___ Input

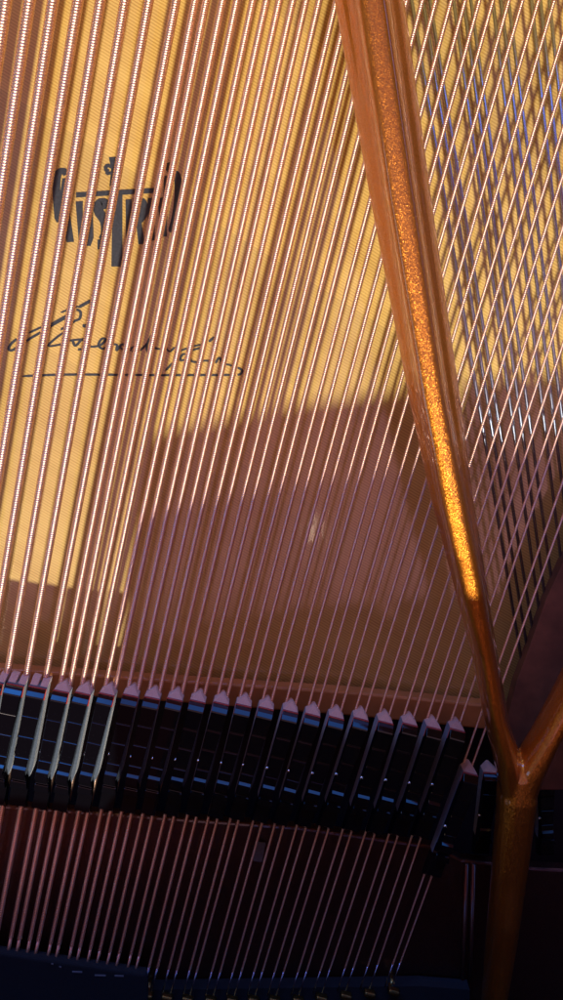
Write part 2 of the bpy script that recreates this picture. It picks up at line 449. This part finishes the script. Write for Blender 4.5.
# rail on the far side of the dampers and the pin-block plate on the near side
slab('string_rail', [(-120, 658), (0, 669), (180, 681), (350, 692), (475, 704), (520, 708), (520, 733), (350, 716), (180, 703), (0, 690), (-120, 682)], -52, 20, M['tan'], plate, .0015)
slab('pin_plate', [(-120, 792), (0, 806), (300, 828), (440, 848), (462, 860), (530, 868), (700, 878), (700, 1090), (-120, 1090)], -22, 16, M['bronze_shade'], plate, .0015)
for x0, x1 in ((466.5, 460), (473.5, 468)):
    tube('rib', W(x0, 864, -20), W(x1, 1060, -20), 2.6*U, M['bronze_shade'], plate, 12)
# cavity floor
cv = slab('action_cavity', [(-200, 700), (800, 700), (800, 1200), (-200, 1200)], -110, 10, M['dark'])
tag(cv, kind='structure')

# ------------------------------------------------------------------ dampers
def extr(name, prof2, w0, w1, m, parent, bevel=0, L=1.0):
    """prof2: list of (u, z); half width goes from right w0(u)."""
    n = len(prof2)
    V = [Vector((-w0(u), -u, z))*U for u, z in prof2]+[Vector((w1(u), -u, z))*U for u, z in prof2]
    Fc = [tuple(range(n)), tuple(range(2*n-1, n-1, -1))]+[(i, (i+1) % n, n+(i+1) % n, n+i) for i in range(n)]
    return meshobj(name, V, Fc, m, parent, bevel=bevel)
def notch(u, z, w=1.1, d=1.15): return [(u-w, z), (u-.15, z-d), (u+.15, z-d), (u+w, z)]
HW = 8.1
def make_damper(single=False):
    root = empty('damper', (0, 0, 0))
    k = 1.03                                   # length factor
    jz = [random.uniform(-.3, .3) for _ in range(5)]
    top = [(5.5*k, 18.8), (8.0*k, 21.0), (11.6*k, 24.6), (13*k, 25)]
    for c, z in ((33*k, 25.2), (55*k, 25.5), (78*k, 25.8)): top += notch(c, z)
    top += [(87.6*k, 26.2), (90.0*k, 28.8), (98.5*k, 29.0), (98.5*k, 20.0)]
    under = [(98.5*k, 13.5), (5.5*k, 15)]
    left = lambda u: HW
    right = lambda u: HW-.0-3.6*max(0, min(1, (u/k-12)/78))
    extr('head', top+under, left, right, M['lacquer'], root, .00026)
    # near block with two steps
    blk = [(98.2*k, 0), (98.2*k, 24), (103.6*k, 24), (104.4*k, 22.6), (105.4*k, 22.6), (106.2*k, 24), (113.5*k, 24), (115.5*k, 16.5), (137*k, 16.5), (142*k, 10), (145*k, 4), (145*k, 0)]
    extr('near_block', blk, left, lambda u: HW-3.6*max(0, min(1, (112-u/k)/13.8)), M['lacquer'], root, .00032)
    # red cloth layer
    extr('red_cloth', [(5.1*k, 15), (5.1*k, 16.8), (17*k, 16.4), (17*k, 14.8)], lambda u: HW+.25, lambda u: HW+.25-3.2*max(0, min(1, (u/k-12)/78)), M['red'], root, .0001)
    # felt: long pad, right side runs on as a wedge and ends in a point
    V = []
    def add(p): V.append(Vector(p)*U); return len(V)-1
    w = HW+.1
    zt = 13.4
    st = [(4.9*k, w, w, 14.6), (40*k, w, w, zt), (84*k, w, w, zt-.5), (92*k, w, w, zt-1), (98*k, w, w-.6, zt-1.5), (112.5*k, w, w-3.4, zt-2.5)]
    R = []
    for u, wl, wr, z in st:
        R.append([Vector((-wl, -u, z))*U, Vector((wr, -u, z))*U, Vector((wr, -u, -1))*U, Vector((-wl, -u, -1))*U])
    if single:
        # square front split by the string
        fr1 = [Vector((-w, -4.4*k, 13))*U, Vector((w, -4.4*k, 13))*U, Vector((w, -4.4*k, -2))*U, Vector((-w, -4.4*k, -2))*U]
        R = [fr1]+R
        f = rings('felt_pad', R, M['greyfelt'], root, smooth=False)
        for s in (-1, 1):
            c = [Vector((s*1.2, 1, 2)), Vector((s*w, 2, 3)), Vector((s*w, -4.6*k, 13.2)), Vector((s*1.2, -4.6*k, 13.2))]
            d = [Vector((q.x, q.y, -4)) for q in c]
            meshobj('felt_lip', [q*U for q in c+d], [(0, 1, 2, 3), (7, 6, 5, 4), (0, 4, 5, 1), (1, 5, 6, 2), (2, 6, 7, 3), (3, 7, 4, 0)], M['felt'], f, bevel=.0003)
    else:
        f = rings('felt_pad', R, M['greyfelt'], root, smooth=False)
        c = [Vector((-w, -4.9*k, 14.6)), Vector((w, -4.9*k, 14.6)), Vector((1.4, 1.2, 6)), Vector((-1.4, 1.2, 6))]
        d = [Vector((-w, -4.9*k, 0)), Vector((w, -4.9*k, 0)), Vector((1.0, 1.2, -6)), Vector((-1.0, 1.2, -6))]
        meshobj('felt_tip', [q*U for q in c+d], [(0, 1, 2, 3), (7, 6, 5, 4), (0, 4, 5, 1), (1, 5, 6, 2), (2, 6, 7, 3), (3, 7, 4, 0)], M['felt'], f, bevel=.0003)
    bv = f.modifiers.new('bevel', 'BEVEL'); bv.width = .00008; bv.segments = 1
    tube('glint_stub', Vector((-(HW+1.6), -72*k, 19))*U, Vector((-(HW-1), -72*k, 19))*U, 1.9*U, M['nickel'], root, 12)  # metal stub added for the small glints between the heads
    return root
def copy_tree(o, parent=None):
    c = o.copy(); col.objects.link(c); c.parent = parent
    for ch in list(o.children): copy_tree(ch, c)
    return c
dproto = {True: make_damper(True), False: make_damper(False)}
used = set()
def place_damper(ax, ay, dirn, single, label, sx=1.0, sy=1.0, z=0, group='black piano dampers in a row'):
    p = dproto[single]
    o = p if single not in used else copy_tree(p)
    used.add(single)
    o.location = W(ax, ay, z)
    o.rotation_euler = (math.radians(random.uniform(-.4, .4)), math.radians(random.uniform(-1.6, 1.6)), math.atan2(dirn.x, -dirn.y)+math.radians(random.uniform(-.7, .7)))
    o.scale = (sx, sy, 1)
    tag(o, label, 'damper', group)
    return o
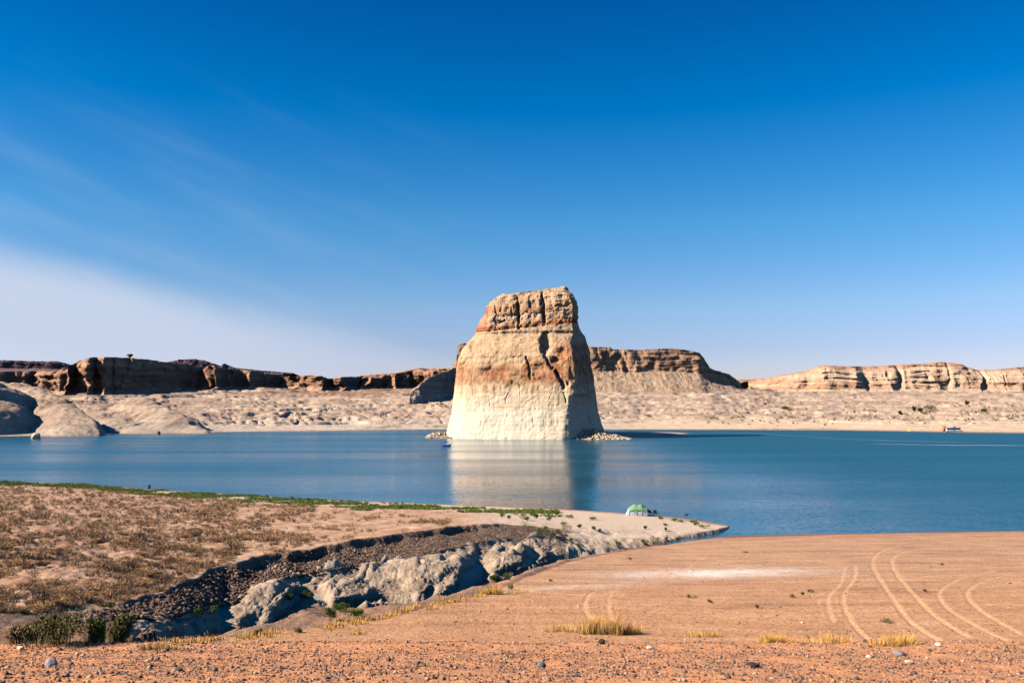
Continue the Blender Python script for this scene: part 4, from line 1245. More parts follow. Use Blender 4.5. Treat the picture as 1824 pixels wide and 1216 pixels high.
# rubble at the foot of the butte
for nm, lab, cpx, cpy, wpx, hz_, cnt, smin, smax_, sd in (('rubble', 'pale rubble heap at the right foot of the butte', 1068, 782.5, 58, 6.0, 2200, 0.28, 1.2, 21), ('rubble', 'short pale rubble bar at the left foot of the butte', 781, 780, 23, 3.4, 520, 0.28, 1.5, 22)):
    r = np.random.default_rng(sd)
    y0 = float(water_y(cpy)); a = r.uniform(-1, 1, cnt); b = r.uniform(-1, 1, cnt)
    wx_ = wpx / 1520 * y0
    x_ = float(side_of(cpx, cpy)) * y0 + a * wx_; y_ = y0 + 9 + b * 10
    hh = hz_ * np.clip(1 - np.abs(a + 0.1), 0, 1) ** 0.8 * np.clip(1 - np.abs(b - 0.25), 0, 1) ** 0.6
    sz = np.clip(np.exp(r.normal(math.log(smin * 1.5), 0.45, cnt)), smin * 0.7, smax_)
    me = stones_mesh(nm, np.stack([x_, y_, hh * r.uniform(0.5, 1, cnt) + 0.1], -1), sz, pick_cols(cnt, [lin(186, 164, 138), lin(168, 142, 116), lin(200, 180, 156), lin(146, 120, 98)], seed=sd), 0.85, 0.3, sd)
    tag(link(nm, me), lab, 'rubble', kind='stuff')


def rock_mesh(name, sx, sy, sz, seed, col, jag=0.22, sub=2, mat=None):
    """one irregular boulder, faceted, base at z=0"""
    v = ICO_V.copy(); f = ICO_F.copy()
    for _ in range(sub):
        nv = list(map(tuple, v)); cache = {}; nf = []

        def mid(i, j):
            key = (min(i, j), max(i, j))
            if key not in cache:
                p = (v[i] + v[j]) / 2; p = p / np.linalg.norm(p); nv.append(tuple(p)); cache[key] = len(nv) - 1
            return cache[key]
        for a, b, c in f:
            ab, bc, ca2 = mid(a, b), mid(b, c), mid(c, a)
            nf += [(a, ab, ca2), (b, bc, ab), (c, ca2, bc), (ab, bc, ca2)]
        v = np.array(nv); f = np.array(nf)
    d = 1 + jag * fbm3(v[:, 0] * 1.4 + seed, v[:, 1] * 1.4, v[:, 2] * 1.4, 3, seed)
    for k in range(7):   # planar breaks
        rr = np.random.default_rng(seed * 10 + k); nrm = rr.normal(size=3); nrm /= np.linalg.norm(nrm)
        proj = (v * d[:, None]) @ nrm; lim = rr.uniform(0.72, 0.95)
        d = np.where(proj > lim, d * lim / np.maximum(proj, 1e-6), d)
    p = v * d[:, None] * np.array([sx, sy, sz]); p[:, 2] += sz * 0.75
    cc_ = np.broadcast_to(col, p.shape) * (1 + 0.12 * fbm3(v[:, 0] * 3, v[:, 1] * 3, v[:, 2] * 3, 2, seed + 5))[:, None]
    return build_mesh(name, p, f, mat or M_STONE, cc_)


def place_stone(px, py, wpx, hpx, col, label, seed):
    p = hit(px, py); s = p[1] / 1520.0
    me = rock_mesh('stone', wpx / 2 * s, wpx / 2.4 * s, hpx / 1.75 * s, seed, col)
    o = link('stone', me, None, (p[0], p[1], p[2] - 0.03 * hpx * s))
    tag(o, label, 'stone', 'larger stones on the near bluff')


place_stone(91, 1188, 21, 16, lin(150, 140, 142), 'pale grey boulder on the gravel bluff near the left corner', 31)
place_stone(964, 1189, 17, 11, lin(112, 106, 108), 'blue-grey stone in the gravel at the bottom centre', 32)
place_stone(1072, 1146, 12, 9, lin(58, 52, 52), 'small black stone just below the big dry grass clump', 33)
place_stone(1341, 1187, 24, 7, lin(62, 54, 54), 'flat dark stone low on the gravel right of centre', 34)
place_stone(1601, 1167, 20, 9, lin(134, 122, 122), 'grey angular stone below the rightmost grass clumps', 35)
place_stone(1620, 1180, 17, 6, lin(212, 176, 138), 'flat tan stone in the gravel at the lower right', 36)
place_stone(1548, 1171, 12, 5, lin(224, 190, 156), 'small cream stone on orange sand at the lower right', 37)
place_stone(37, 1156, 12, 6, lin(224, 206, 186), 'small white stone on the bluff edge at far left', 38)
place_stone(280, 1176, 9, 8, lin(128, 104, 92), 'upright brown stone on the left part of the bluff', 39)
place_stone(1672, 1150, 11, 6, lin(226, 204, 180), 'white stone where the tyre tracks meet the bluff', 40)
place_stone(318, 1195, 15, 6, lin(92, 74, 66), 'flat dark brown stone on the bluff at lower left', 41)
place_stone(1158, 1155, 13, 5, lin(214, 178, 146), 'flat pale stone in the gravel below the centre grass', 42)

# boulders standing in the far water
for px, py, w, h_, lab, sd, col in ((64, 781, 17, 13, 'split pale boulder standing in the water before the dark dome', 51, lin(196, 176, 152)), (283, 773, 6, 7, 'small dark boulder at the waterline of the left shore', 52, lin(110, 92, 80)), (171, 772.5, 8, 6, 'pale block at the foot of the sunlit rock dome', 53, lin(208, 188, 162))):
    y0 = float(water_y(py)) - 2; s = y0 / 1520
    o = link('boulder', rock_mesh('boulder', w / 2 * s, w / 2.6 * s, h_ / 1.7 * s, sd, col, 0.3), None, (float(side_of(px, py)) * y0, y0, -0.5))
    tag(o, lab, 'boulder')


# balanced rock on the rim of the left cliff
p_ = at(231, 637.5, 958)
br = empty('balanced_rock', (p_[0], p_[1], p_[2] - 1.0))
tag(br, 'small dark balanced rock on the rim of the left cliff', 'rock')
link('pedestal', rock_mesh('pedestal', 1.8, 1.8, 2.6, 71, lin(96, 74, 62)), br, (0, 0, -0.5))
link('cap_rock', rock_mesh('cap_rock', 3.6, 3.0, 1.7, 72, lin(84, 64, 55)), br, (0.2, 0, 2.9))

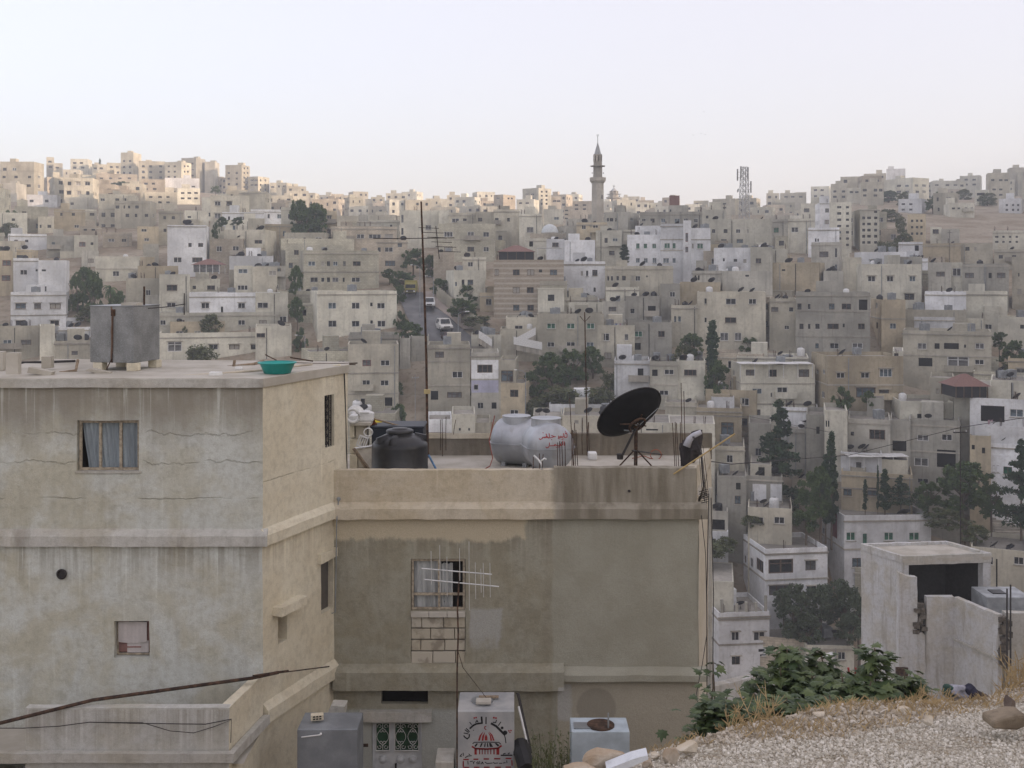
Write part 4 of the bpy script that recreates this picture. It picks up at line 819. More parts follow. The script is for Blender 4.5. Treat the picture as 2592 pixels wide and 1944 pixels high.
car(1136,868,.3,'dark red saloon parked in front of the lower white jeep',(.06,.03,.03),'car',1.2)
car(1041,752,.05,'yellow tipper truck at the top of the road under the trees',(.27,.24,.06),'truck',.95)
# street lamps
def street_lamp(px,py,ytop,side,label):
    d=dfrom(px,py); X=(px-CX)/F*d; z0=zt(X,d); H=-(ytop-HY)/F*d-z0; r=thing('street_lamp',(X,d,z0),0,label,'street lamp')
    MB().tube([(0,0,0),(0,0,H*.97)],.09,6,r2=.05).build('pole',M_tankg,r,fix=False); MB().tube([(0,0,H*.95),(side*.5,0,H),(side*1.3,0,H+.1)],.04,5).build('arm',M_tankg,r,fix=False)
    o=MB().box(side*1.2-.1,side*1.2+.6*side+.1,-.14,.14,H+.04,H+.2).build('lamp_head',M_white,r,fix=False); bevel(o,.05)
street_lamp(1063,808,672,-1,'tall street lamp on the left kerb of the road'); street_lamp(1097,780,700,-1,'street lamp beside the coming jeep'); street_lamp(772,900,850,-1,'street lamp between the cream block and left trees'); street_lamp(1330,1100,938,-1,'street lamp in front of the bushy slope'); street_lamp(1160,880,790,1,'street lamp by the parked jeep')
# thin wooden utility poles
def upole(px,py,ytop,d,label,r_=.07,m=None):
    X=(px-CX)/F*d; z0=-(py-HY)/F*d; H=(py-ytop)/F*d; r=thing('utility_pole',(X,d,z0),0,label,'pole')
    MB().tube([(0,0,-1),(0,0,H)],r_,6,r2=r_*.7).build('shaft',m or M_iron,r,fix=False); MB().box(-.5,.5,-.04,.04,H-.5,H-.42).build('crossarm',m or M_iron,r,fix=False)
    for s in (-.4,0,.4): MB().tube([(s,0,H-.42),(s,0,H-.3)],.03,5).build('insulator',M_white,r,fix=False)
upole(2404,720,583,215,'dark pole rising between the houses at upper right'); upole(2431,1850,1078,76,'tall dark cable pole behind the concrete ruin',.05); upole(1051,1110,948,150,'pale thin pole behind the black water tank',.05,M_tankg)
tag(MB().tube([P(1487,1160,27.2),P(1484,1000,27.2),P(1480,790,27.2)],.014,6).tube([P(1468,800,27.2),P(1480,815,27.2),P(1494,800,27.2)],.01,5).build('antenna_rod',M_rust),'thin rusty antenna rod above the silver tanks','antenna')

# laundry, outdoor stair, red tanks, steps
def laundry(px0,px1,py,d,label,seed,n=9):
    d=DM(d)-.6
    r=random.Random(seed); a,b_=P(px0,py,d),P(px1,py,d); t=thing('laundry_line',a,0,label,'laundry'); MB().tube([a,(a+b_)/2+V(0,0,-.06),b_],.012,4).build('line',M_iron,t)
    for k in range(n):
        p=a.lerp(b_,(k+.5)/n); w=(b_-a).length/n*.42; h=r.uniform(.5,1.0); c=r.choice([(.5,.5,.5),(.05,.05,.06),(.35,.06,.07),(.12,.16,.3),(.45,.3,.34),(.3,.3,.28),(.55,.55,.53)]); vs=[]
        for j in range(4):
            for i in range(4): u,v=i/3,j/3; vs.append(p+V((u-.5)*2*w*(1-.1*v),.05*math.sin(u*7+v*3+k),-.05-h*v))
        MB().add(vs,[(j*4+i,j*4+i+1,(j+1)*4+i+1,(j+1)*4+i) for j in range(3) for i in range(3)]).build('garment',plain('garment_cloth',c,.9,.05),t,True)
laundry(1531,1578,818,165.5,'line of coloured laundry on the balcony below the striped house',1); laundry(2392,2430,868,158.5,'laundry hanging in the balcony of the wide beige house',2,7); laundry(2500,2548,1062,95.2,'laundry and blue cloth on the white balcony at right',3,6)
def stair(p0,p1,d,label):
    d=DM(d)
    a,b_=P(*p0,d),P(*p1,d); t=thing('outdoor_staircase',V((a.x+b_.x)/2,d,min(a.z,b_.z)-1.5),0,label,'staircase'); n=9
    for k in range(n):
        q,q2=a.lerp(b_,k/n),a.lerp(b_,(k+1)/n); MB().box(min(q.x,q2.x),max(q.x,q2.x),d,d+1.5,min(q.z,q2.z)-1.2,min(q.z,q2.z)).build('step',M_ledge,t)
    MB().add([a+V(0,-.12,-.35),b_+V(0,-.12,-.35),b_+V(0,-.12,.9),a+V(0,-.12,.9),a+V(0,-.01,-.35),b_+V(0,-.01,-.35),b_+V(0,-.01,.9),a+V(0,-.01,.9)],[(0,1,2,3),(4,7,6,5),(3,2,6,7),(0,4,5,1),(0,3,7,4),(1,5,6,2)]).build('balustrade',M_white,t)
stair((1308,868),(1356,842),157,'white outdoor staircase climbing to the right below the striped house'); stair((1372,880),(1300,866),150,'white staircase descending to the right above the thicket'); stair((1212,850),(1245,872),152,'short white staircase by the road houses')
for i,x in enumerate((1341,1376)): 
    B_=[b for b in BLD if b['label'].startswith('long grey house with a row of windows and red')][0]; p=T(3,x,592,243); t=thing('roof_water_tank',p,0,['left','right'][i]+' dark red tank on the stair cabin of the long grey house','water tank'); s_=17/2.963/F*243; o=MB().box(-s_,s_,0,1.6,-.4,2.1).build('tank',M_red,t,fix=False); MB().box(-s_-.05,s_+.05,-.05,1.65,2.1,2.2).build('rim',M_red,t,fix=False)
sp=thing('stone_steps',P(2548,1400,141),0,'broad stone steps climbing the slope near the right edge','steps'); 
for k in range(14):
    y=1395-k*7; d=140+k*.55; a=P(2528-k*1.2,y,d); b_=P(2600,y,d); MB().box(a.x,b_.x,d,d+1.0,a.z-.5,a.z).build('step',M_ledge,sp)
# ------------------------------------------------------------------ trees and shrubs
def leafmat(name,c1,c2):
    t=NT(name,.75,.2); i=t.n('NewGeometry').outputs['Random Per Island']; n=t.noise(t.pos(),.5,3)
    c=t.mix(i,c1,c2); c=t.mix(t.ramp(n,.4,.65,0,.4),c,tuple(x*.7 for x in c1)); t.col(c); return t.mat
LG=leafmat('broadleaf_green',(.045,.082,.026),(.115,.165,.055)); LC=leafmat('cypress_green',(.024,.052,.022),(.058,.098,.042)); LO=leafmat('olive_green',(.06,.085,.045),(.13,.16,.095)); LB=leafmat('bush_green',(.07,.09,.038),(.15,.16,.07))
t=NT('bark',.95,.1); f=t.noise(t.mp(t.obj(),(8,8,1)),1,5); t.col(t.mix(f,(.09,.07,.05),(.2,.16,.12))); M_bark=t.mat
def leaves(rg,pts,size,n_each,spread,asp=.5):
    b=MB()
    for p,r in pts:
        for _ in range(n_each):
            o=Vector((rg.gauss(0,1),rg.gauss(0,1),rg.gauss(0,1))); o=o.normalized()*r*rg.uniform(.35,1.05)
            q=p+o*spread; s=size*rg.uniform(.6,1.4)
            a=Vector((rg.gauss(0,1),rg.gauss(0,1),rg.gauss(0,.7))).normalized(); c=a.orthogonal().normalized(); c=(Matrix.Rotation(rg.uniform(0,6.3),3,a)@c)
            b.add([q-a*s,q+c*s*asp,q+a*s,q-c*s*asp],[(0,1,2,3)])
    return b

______

▶ Task directions: Take the records above from their first line through the line with "tag(cv, kind='structure')" and set those lines down word for word, minus the pictures.

▶ Solution to the exercise:
Write part 2 of the bpy script that recreates this picture. It picks up at line 449. This part finishes the script. Write for Blender 4.5.
# rail on the far side of the dampers and the pin-block plate on the near side
slab('string_rail', [(-120, 658), (0, 669), (180, 681), (350, 692), (475, 704), (520, 708), (520, 733), (350, 716), (180, 703), (0, 690), (-120, 682)], -52, 20, M['tan'], plate, .0015)
slab('pin_plate', [(-120, 792), (0, 806), (300, 828), (440, 848), (462, 860), (530, 868), (700, 878), (700, 1090), (-120, 1090)], -22, 16, M['bronze_shade'], plate, .0015)
for x0, x1 in ((466.5, 460), (473.5, 468)):
    tube('rib', W(x0, 864, -20), W(x1, 1060, -20), 2.6*U, M['bronze_shade'], plate, 12)
# cavity floor
cv = slab('action_cavity', [(-200, 700), (800, 700), (800, 1200), (-200, 1200)], -110, 10, M['dark'])
tag(cv, kind='structure')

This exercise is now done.